Tuesday, April 26, 2016

MTN Pays Ex-CEOs $2.8mn To Exit After Nigeria Fine


MTN Group Ltd. awarded former group chief executive officer, Sifiso Dabengwa $1.6 million and Mike Ikpoki, former CEO of MTN Nigeria $1.2 million payouts for resigning after the company was fined a record N1.04 trillion ($5.2 billion) by Nigerian Communications Commission for not deactivating 5.2 million subscriber lines.
The payout equates to almost three years’ basic salary and took Dabengwa’s total 2015 remuneration to 40.6 million rand, Johannesburg-based MTN said in the company’s 2015 Integrated Report published yesterday according to Bloomberg.
The two executives were rewarded even after they resigned to take
responsibility for the Nigeria penalty, which equates to about three years of MTN’s earnings before interest, taxes, depreciation and amortization in the country. MTN shares fell 1.3 percent to 145.47 rand as of 12:47 p.m. in Johannesburg, valuing the company at 268 billion rand.
Nigeria is the biggest of MTN’s 22 markets across Africa and the Middle East, with currently 57 million subscribers. MTN Nigeria and MTN South Africa collectively account for 63 per cent of the Group’s total revenue. The CEOs of  these operations therefore sit on the executive board.

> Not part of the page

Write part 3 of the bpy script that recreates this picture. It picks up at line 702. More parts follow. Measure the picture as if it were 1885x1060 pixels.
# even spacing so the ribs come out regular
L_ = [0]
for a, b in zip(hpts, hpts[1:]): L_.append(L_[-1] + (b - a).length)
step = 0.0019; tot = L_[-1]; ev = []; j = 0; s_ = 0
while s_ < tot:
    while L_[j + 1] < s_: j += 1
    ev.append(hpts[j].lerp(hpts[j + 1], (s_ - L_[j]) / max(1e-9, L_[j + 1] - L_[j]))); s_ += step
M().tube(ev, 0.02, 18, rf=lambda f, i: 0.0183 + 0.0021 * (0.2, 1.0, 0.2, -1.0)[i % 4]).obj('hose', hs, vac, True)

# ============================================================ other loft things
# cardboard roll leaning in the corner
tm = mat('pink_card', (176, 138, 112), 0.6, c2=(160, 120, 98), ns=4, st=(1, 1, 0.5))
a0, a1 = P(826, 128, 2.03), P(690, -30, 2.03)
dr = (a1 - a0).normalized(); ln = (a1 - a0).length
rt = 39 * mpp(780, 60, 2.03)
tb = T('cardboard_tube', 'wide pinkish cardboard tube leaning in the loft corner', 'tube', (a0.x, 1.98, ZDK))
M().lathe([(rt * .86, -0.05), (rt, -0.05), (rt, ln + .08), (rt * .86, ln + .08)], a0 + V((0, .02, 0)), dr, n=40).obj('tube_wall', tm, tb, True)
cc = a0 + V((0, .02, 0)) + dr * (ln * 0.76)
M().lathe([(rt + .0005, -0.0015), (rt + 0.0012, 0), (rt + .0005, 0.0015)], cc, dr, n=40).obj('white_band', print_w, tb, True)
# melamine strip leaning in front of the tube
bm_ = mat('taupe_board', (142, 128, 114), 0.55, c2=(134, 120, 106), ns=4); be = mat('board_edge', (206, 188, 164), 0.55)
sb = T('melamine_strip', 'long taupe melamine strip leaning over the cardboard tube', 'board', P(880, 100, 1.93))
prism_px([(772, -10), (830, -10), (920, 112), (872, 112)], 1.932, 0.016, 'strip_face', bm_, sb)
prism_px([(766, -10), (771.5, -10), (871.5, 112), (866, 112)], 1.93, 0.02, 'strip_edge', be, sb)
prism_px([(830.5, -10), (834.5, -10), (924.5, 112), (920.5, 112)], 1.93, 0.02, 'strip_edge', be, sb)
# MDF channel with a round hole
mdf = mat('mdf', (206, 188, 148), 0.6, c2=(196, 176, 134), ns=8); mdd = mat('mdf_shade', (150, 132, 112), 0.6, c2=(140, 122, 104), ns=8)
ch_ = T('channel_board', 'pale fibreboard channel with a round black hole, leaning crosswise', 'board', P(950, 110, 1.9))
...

The stock has declined 24 percent since the fine, later reduced to $3.9 billion, was made public in October. Phuthuma Nhleko, the former CEO who returned as executive chairman to resolve the Nigeria crisis after Dabengwa resigned, was paid five million rand for work from Nov. 9 until the end of the year. His contract is for six months, indicating a total payout of 17.5 million rand. He may also be due a bonus when his contract expires on May 9, according to the annual report.
MTN and Nhleko have yet to settle the fine, despite hiring former U.S. Attorney General Eric Holder to represent the company and making a 50 billion naira ($251 million) down payment. In March, the wireless operator proposed a $1.5 billion package that included cash, government access to its wireless network and an offer to buy Nigerian sovereign debt.
While the offer hasn’t been formally rejected, negotiations are not currently underway, Nigeria Minister of Communications Adebayo Shittu said April 20. Nhleko said “The  $5,2 billion  fine  imposed  by  the  NCC for  the  late  disconnection  of   5.1  million  improperly  registered  subscribers,  and  its  subsequent  reduction  at  the  NCC’s  discretion  to  $3,9  billion,  was  the  most material   and   multi-faceted   challenge   the   Group faced   in   2015.
He said months   of    intense   engagement  with  the  NCC  led  to  a  good  faith  payment  of   US$250   million  to   the   Federal   Government   of Nigeria on 24 February 2016, on the basis that this would be applied towards a settlement.
“Furthermore, we  agreed  to  retract  our  legal  action  against  the  NCC  in  support  of   an  environment  conducive  to  reaching  an  amicable  settlement  on  the  matter.  Negotiations are ongoing. Our subsequent  engagement   with   the   regulator   has   shown   its willingness to work with all operators to address the difficulties encountered in this process.
“Irrespective  of   these  extenuating  circumstances, the board concluded that MTN Nigeria’s response to the   directives   from   the   regulator   pertaining  to improperly registered subscribers could have been handled differently and with a high sense of  urgency. Turning  to  some  of   the  challenges  that  hampered
our  operational  execution  in  the  year,  and  linked  to the subscriber registration issue, MTN Nigeria faced disruptions in the course of  stringently enforcing the disconnection  of   6,7  million  subscribers  following the  imposition  of   the  fine,  which  was  followed  by a further  4,5  million  at  the  end  of   February  2016.
Nhleko said by and large, improper registration is not a case of customers having no proof of  identity but rather of incomplete  forms.  We continue  to  engage  actively with  subscribers  to  rectify  this  and  reconnect  them and this process is progressing well. MTN Nigeria’s competitiveness was also compromised   by   the   suspension   of regulatory services in October 2015. This entailed the NCC withdrawing  its  approval  of   new  tariff   plans  and promotions until certain tariff  plans and promotions, which were deemed to be linked to its determination of MTN  as  a  “dominant  operator”,  were  removed from the market.”